### [Exercise instructions]
Can you print the data exactly and leave out each image?

### [Source excerpt]
┌────────
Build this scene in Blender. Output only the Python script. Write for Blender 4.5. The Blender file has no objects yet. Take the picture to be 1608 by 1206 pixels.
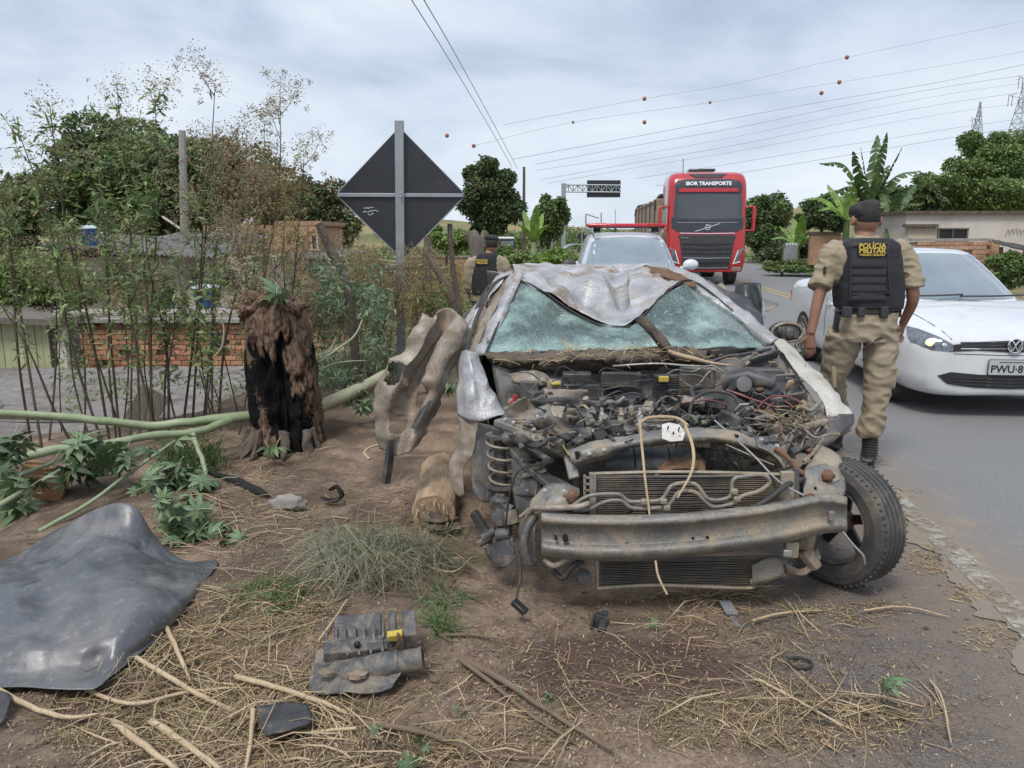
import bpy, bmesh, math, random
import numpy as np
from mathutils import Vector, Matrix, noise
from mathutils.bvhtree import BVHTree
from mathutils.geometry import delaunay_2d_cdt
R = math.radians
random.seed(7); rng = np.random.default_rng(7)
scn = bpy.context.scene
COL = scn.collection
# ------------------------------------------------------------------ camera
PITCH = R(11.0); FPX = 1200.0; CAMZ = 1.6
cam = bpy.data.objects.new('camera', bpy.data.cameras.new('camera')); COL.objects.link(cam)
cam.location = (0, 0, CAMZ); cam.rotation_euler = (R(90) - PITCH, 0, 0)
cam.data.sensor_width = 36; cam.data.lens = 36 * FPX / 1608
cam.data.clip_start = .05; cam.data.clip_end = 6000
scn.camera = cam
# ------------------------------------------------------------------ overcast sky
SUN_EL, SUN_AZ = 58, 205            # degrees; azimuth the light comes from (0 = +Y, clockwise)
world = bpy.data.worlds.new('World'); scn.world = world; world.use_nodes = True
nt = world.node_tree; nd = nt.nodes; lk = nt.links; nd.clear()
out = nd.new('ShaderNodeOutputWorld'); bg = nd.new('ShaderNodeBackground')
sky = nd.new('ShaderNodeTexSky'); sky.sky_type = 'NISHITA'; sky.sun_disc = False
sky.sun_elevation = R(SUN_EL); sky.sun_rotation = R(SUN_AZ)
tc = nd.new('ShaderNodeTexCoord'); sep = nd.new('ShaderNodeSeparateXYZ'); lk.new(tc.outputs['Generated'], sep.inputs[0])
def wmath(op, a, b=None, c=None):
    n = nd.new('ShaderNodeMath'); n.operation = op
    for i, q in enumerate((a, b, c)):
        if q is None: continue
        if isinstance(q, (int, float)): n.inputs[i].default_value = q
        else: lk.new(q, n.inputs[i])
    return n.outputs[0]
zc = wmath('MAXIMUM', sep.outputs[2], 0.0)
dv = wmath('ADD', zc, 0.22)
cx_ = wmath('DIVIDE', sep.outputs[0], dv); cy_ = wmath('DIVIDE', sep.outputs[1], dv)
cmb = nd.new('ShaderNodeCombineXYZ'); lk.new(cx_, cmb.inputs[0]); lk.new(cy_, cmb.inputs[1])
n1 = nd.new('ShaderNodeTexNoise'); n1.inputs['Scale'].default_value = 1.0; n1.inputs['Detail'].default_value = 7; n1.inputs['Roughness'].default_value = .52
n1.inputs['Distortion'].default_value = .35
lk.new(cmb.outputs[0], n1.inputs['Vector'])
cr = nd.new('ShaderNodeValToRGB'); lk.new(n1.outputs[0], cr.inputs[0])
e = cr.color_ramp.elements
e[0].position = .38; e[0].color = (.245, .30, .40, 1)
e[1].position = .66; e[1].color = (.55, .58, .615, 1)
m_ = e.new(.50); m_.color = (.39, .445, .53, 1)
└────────
### [Solution]
Build this scene in Blender. Output only the Python script. Write for Blender 4.5. The Blender file has no objects yet. Take the picture to be 1608 by 1206 pixels.
import bpy, bmesh, math, random
import numpy as np
from mathutils import Vector, Matrix, noise
from mathutils.bvhtree import BVHTree
from mathutils.geometry import delaunay_2d_cdt
R = math.radians
random.seed(7); rng = np.random.default_rng(7)
scn = bpy.context.scene
COL = scn.collection
# ------------------------------------------------------------------ camera
PITCH = R(11.0); FPX = 1200.0; CAMZ = 1.6
cam = bpy.data.objects.new('camera', bpy.data.cameras.new('camera')); COL.objects.link(cam)
cam.location = (0, 0, CAMZ); cam.rotation_euler = (R(90) - PITCH, 0, 0)
cam.data.sensor_width = 36; cam.data.lens = 36 * FPX / 1608
cam.data.clip_start = .05; cam.data.clip_end = 6000
scn.camera = cam
# ------------------------------------------------------------------ overcast sky
SUN_EL, SUN_AZ = 58, 205            # degrees; azimuth the light comes from (0 = +Y, clockwise)
world = bpy.data.worlds.new('World'); scn.world = world; world.use_nodes = True
nt = world.node_tree; nd = nt.nodes; lk = nt.links; nd.clear()
out = nd.new('ShaderNodeOutputWorld'); bg = nd.new('ShaderNodeBackground')
sky = nd.new('ShaderNodeTexSky'); sky.sky_type = 'NISHITA'; sky.sun_disc = False
sky.sun_elevation = R(SUN_EL); sky.sun_rotation = R(SUN_AZ)
tc = nd.new('ShaderNodeTexCoord'); sep = nd.new('ShaderNodeSeparateXYZ'); lk.new(tc.outputs['Generated'], sep.inputs[0])
def wmath(op, a, b=None, c=None):
    n = nd.new('ShaderNodeMath'); n.operation = op
    for i, q in enumerate((a, b, c)):
        if q is None: continue
        if isinstance(q, (int, float)): n.inputs[i].default_value = q
        else: lk.new(q, n.inputs[i])
    return n.outputs[0]
zc = wmath('MAXIMUM', sep.outputs[2], 0.0)
dv = wmath('ADD', zc, 0.22)
cx_ = wmath('DIVIDE', sep.outputs[0], dv); cy_ = wmath('DIVIDE', sep.outputs[1], dv)
cmb = nd.new('ShaderNodeCombineXYZ'); lk.new(cx_, cmb.inputs[0]); lk.new(cy_, cmb.inputs[1])
n1 = nd.new('ShaderNodeTexNoise'); n1.inputs['Scale'].default_value = 1.0; n1.inputs['Detail'].default_value = 7; n1.inputs['Roughness'].default_value = .52
n1.inputs['Distortion'].default_value = .35
lk.new(cmb.outputs[0], n1.inputs['Vector'])
cr = nd.new('ShaderNodeValToRGB'); lk.new(n1.outputs[0], cr.inputs[0])
e = cr.color_ramp.elements
e[0].position = .38; e[0].color = (.245, .30, .40, 1)
e[1].position = .66; e[1].color = (.55, .58, .615, 1)
m_ = e.new(.50); m_.color = (.39, .445, .53, 1)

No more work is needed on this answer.